▸ MATERIAL

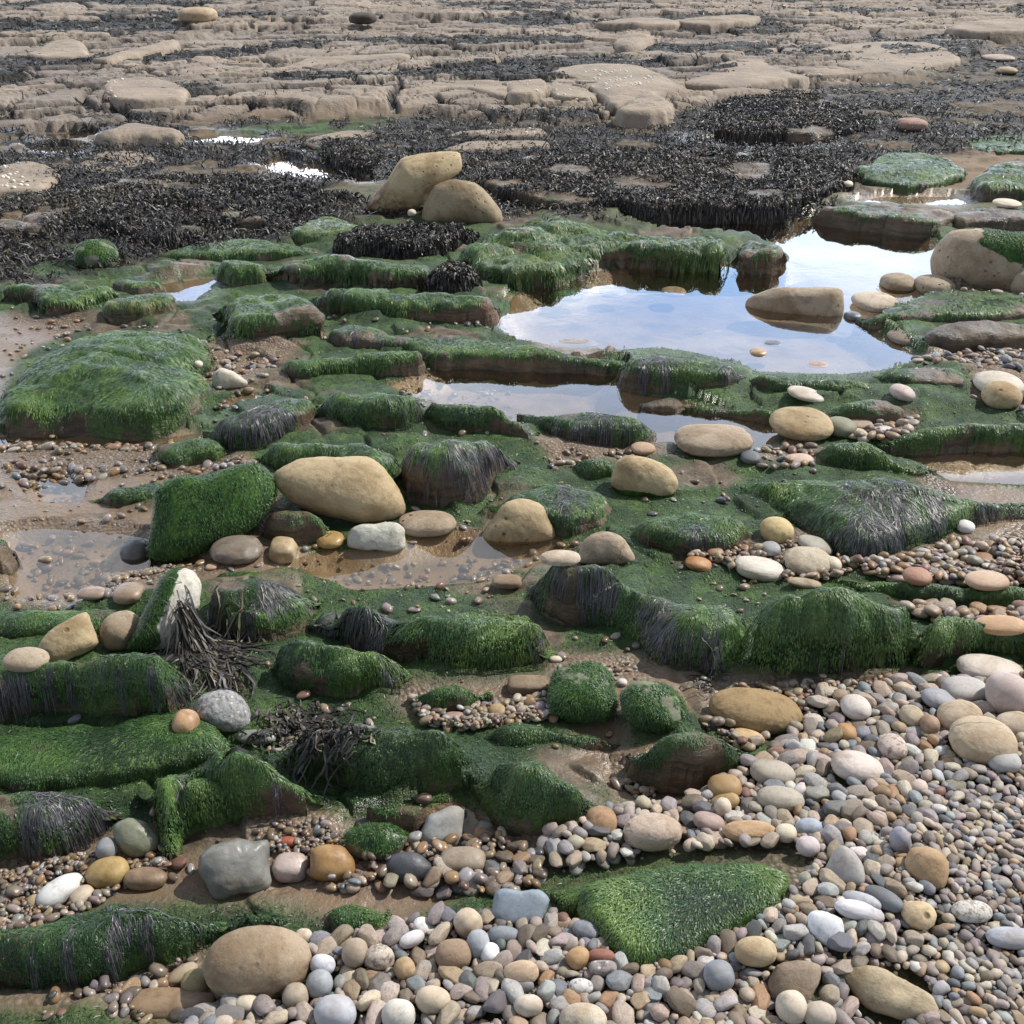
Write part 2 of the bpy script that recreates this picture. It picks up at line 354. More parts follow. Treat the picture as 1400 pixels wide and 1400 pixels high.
# pools: outline, depth
POOLS = [
 ([(850,298),(950,298),(1060,298),(1110,300),(1190,312),(1270,322),(1288,345),(1282,385),(1300,400),(1225,425),(1195,445),(1258,487),(1250,500),(1170,513),(1050,511),(1000,498),(940,482),(860,482),(760,475),(690,462),(655,445),(640,438),(690,430),(700,402),(780,375),(900,360),(1060,360),(1075,350),(1040,330),(900,315)], .09),
 ([(520,528),(585,505),(600,495),(700,498),(850,505),(850,530),(935,545),(1000,565),(1070,585),(1060,612),(1000,625),(920,612),(880,605),(800,590),(710,580),(600,558)], .07),
 ([(1200,618),(1300,615),(1420,606),(1500,600),(1500,680),(1400,668),(1300,662),(1265,645)], .05),
 ([(380,765),(440,745),(520,740),(580,722),(640,715),(700,720),(770,732),(800,760),(740,772),(680,800),(610,808),(480,815),(440,800),(370,785)], .04),
 ([(5,730),(60,720),(170,728),(250,745),(290,768),(200,790),(150,812),(100,822),(15,822),(5,790)], .03),
 ([(30,655),(80,645),(125,655),(112,690),(55,687)], .03),
 ([(205,392),(235,384),(290,378),(306,382),(290,395),(265,418),(238,415)], .05),
 ([(345,228),(385,212),(410,222),(500,235),(505,258),(460,252),(400,245)], .07),
 ([(30,187),(60,182),(132,183),(128,197),(80,198)], .05),
 ([(252,188),(300,184),(360,186),(355,197),(262,200)], .05),
 ([(35,205),(70,200),(118,206),(105,215),(60,214)], .04),
 ([(930,200),(1000,192),(1110,190),(1130,200),(1060,208),(980,206)], .06),
 ([(285,560),(310,540),(350,535),(370,545),(310,560),(290,572)], .04),
 ([(480,1130),(540,1115),(620,1085),(660,1110),(690,1130),(700,1150),(640,1165),(560,1160),(500,1170),(440,1200),(380,1220),(370,1200),(450,1190)], .025),
 ([(830,1050),(870,1062),(930,1068),(970,1075),(940,1098),(880,1100),(840,1080)], .02),
 ([(1170,280),(1200,268),(1300,268),(1330,280),(1280,284)], .04),
 ([(1220,395),(1290,398),(1420,400),(1420,412),(1330,408),(1240,415)], .02),
 ([(-60,598),(100,592),(200,598),(270,590),(290,600),(200,620),(100,615),(-60,625)], .02),
 ([(5,42),(25,39),(45,41),(40,45),(10,45)], .04),
 ([(36,36),(52,34),(60,37),(45,39)], .04),
 ([(72,36),(88,34),(95,36),(80,38)], .04),
 ([(240,9),(265,7),(285,9),(265,11)], .04),
 ([(296,30),(306,29),(312,31),(300,32)], .04),
]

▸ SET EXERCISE
Omit each picture, then return all of the listing exactly as it stands.

▸ ANSWER IN FULL
Write part 2 of the bpy script that recreates this picture. It picks up at line 354. More parts follow. Treat the picture as 1400 pixels wide and 1400 pixels high.
# pools: outline, depth
POOLS = [
 ([(850,298),(950,298),(1060,298),(1110,300),(1190,312),(1270,322),(1288,345),(1282,385),(1300,400),(1225,425),(1195,445),(1258,487),(1250,500),(1170,513),(1050,511),(1000,498),(940,482),(860,482),(760,475),(690,462),(655,445),(640,438),(690,430),(700,402),(780,375),(900,360),(1060,360),(1075,350),(1040,330),(900,315)], .09),
 ([(520,528),(585,505),(600,495),(700,498),(850,505),(850,530),(935,545),(1000,565),(1070,585),(1060,612),(1000,625),(920,612),(880,605),(800,590),(710,580),(600,558)], .07),
 ([(1200,618),(1300,615),(1420,606),(1500,600),(1500,680),(1400,668),(1300,662),(1265,645)], .05),
 ([(380,765),(440,745),(520,740),(580,722),(640,715),(700,720),(770,732),(800,760),(740,772),(680,800),(610,808),(480,815),(440,800),(370,785)], .04),
 ([(5,730),(60,720),(170,728),(250,745),(290,768),(200,790),(150,812),(100,822),(15,822),(5,790)], .03),
 ([(30,655),(80,645),(125,655),(112,690),(55,687)], .03),
 ([(205,392),(235,384),(290,378),(306,382),(290,395),(265,418),(238,415)], .05),
 ([(345,228),(385,212),(410,222),(500,235),(505,258),(460,252),(400,245)], .07),
 ([(30,187),(60,182),(132,183),(128,197),(80,198)], .05),
 ([(252,188),(300,184),(360,186),(355,197),(262,200)], .05),
 ([(35,205),(70,200),(118,206),(105,215),(60,214)], .04),
 ([(930,200),(1000,192),(1110,190),(1130,200),(1060,208),(980,206)], .06),
 ([(285,560),(310,540),(350,535),(370,545),(310,560),(290,572)], .04),
 ([(480,1130),(540,1115),(620,1085),(660,1110),(690,1130),(700,1150),(640,1165),(560,1160),(500,1170),(440,1200),(380,1220),(370,1200),(450,1190)], .025),
 ([(830,1050),(870,1062),(930,1068),(970,1075),(940,1098),(880,1100),(840,1080)], .02),
 ([(1170,280),(1200,268),(1300,268),(1330,280),(1280,284)], .04),
 ([(1220,395),(1290,398),(1420,400),(1420,412),(1330,408),(1240,415)], .02),
 ([(-60,598),(100,592),(200,598),(270,590),(290,600),(200,620),(100,615),(-60,625)], .02),
 ([(5,42),(25,39),(45,41),(40,45),(10,45)], .04),
 ([(36,36),(52,34),(60,37),(45,39)], .04),
 ([(72,36),(88,34),(95,36),(80,38)], .04),
 ([(240,9),(265,7),(285,9),(265,11)], .04),
 ([(296,30),(306,29),(312,31),(300,32)], .04),
]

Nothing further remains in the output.